START

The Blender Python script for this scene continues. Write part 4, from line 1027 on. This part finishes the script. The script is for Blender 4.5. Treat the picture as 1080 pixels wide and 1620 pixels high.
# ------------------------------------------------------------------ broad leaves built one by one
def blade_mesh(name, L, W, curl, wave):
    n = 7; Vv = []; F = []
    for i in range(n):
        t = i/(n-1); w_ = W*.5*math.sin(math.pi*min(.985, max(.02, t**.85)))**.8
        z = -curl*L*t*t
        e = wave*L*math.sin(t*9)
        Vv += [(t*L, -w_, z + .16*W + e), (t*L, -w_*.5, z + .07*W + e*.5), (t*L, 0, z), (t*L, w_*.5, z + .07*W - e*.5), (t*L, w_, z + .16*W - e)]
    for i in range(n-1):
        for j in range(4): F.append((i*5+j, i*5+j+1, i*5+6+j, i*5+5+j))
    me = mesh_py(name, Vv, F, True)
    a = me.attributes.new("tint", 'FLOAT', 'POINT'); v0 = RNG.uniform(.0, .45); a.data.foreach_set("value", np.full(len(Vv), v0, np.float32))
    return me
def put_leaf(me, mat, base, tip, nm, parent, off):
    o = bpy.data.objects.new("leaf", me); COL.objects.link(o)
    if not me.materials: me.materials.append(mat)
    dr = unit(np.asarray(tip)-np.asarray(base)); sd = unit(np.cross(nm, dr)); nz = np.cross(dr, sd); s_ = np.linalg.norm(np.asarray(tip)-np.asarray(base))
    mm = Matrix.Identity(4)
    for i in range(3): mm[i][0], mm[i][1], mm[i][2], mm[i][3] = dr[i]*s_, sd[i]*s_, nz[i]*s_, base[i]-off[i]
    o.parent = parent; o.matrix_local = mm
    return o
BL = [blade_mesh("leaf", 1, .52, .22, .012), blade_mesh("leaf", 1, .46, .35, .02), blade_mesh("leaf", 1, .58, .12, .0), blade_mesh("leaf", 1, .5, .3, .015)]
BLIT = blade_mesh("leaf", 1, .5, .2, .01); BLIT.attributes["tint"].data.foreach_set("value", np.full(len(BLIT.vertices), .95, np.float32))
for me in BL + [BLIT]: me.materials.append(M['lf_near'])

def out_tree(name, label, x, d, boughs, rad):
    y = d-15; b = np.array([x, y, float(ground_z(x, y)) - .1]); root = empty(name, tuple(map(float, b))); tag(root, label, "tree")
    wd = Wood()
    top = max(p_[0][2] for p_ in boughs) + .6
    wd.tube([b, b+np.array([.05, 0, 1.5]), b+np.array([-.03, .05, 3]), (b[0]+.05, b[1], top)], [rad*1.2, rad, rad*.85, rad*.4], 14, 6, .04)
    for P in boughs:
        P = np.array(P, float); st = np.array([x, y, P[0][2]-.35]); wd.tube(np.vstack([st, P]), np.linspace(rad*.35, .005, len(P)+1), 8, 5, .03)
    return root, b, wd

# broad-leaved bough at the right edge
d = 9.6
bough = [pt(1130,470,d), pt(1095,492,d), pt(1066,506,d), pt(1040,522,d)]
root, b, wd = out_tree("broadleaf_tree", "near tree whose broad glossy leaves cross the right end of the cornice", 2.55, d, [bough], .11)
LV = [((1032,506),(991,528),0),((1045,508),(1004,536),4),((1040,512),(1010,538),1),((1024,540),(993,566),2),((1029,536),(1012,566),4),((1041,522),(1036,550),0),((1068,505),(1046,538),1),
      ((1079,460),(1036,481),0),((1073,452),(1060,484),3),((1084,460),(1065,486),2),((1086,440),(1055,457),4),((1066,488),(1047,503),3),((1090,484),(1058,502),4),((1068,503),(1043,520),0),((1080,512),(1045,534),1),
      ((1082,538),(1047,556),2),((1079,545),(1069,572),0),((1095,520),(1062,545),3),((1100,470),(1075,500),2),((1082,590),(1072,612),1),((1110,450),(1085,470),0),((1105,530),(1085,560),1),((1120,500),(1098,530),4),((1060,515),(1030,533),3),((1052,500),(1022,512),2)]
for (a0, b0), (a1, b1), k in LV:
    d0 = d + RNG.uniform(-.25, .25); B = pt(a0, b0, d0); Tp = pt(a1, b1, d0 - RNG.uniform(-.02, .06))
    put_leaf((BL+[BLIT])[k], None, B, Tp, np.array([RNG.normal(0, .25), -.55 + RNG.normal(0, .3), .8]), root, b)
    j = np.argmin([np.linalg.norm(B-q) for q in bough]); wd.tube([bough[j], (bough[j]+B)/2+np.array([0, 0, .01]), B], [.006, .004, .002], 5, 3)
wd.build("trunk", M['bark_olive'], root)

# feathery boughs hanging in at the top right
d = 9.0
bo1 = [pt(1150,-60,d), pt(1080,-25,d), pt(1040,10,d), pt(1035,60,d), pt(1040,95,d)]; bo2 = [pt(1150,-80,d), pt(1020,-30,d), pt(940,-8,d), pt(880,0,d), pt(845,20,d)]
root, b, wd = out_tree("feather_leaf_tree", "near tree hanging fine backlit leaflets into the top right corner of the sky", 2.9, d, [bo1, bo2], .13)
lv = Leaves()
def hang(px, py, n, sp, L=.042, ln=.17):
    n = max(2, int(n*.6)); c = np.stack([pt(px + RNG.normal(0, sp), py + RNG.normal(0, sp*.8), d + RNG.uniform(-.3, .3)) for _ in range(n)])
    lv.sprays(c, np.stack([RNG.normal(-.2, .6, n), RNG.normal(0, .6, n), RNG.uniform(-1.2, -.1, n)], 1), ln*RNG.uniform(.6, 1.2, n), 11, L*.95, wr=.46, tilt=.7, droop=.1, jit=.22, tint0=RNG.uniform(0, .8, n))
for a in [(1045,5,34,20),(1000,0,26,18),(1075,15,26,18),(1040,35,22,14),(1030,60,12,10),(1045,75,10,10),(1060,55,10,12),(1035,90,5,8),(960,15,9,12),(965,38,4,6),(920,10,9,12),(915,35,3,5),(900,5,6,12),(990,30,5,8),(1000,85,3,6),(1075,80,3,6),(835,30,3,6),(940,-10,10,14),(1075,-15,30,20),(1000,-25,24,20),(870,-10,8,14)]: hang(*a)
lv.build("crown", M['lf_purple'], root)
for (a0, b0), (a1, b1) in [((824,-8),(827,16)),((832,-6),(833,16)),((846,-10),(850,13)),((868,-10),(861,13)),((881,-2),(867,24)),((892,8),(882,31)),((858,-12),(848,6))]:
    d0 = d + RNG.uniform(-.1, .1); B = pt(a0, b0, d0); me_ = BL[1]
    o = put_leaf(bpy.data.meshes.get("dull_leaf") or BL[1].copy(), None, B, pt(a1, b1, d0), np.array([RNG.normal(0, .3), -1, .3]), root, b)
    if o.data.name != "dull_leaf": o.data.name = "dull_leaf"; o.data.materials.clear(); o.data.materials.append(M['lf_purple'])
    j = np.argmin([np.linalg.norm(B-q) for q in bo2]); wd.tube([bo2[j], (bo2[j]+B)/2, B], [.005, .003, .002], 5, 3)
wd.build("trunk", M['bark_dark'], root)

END

Aim of the exercise:
Write the data from above out again, exactly.

Exercise answer:
The Blender Python script for this scene continues. Write part 4, from line 1027 on. This part finishes the script. The script is for Blender 4.5. Treat the picture as 1080 pixels wide and 1620 pixels high.
# ------------------------------------------------------------------ broad leaves built one by one
def blade_mesh(name, L, W, curl, wave):
    n = 7; Vv = []; F = []
    for i in range(n):
        t = i/(n-1); w_ = W*.5*math.sin(math.pi*min(.985, max(.02, t**.85)))**.8
        z = -curl*L*t*t
        e = wave*L*math.sin(t*9)
        Vv += [(t*L, -w_, z + .16*W + e), (t*L, -w_*.5, z + .07*W + e*.5), (t*L, 0, z), (t*L, w_*.5, z + .07*W - e*.5), (t*L, w_, z + .16*W - e)]
    for i in range(n-1):
        for j in range(4): F.append((i*5+j, i*5+j+1, i*5+6+j, i*5+5+j))
    me = mesh_py(name, Vv, F, True)
    a = me.attributes.new("tint", 'FLOAT', 'POINT'); v0 = RNG.uniform(.0, .45); a.data.foreach_set("value", np.full(len(Vv), v0, np.float32))
    return me
def put_leaf(me, mat, base, tip, nm, parent, off):
    o = bpy.data.objects.new("leaf", me); COL.objects.link(o)
    if not me.materials: me.materials.append(mat)
    dr = unit(np.asarray(tip)-np.asarray(base)); sd = unit(np.cross(nm, dr)); nz = np.cross(dr, sd); s_ = np.linalg.norm(np.asarray(tip)-np.asarray(base))
    mm = Matrix.Identity(4)
    for i in range(3): mm[i][0], mm[i][1], mm[i][2], mm[i][3] = dr[i]*s_, sd[i]*s_, nz[i]*s_, base[i]-off[i]
    o.parent = parent; o.matrix_local = mm
    return o
BL = [blade_mesh("leaf", 1, .52, .22, .012), blade_mesh("leaf", 1, .46, .35, .02), blade_mesh("leaf", 1, .58, .12, .0), blade_mesh("leaf", 1, .5, .3, .015)]
BLIT = blade_mesh("leaf", 1, .5, .2, .01); BLIT.attributes["tint"].data.foreach_set("value", np.full(len(BLIT.vertices), .95, np.float32))
for me in BL + [BLIT]: me.materials.append(M['lf_near'])

def out_tree(name, label, x, d, boughs, rad):
    y = d-15; b = np.array([x, y, float(ground_z(x, y)) - .1]); root = empty(name, tuple(map(float, b))); tag(root, label, "tree")
    wd = Wood()
    top = max(p_[0][2] for p_ in boughs) + .6
    wd.tube([b, b+np.array([.05, 0, 1.5]), b+np.array([-.03, .05, 3]), (b[0]+.05, b[1], top)], [rad*1.2, rad, rad*.85, rad*.4], 14, 6, .04)
    for P in boughs:
        P = np.array(P, float); st = np.array([x, y, P[0][2]-.35]); wd.tube(np.vstack([st, P]), np.linspace(rad*.35, .005, len(P)+1), 8, 5, .03)
    return root, b, wd

# broad-leaved bough at the right edge
d = 9.6
bough = [pt(1130,470,d), pt(1095,492,d), pt(1066,506,d), pt(1040,522,d)]
root, b, wd = out_tree("broadleaf_tree", "near tree whose broad glossy leaves cross the right end of the cornice", 2.55, d, [bough], .11)
LV = [((1032,506),(991,528),0),((1045,508),(1004,536),4),((1040,512),(1010,538),1),((1024,540),(993,566),2),((1029,536),(1012,566),4),((1041,522),(1036,550),0),((1068,505),(1046,538),1),
      ((1079,460),(1036,481),0),((1073,452),(1060,484),3),((1084,460),(1065,486),2),((1086,440),(1055,457),4),((1066,488),(1047,503),3),((1090,484),(1058,502),4),((1068,503),(1043,520),0),((1080,512),(1045,534),1),
      ((1082,538),(1047,556),2),((1079,545),(1069,572),0),((1095,520),(1062,545),3),((1100,470),(1075,500),2),((1082,590),(1072,612),1),((1110,450),(1085,470),0),((1105,530),(1085,560),1),((1120,500),(1098,530),4),((1060,515),(1030,533),3),((1052,500),(1022,512),2)]
for (a0, b0), (a1, b1), k in LV:
    d0 = d + RNG.uniform(-.25, .25); B = pt(a0, b0, d0); Tp = pt(a1, b1, d0 - RNG.uniform(-.02, .06))
    put_leaf((BL+[BLIT])[k], None, B, Tp, np.array([RNG.normal(0, .25), -.55 + RNG.normal(0, .3), .8]), root, b)
    j = np.argmin([np.linalg.norm(B-q) for q in bough]); wd.tube([bough[j], (bough[j]+B)/2+np.array([0, 0, .01]), B], [.006, .004, .002], 5, 3)
wd.build("trunk", M['bark_olive'], root)

# feathery boughs hanging in at the top right
d = 9.0
bo1 = [pt(1150,-60,d), pt(1080,-25,d), pt(1040,10,d), pt(1035,60,d), pt(1040,95,d)]; bo2 = [pt(1150,-80,d), pt(1020,-30,d), pt(940,-8,d), pt(880,0,d), pt(845,20,d)]
root, b, wd = out_tree("feather_leaf_tree", "near tree hanging fine backlit leaflets into the top right corner of the sky", 2.9, d, [bo1, bo2], .13)
lv = Leaves()
def hang(px, py, n, sp, L=.042, ln=.17):
    n = max(2, int(n*.6)); c = np.stack([pt(px + RNG.normal(0, sp), py + RNG.normal(0, sp*.8), d + RNG.uniform(-.3, .3)) for _ in range(n)])
    lv.sprays(c, np.stack([RNG.normal(-.2, .6, n), RNG.normal(0, .6, n), RNG.uniform(-1.2, -.1, n)], 1), ln*RNG.uniform(.6, 1.2, n), 11, L*.95, wr=.46, tilt=.7, droop=.1, jit=.22, tint0=RNG.uniform(0, .8, n))
for a in [(1045,5,34,20),(1000,0,26,18),(1075,15,26,18),(1040,35,22,14),(1030,60,12,10),(1045,75,10,10),(1060,55,10,12),(1035,90,5,8),(960,15,9,12),(965,38,4,6),(920,10,9,12),(915,35,3,5),(900,5,6,12),(990,30,5,8),(1000,85,3,6),(1075,80,3,6),(835,30,3,6),(940,-10,10,14),(1075,-15,30,20),(1000,-25,24,20),(870,-10,8,14)]: hang(*a)
lv.build("crown", M['lf_purple'], root)
for (a0, b0), (a1, b1) in [((824,-8),(827,16)),((832,-6),(833,16)),((846,-10),(850,13)),((868,-10),(861,13)),((881,-2),(867,24)),((892,8),(882,31)),((858,-12),(848,6))]:
    d0 = d + RNG.uniform(-.1, .1); B = pt(a0, b0, d0); me_ = BL[1]
    o = put_leaf(bpy.data.meshes.get("dull_leaf") or BL[1].copy(), None, B, pt(a1, b1, d0), np.array([RNG.normal(0, .3), -1, .3]), root, b)
    if o.data.name != "dull_leaf": o.data.name = "dull_leaf"; o.data.materials.clear(); o.data.materials.append(M['lf_purple'])
    j = np.argmin([np.linalg.norm(B-q) for q in bo2]); wd.tube([bo2[j], (bo2[j]+B)/2, B], [.005, .003, .002], 5, 3)
wd.build("trunk", M['bark_dark'], root)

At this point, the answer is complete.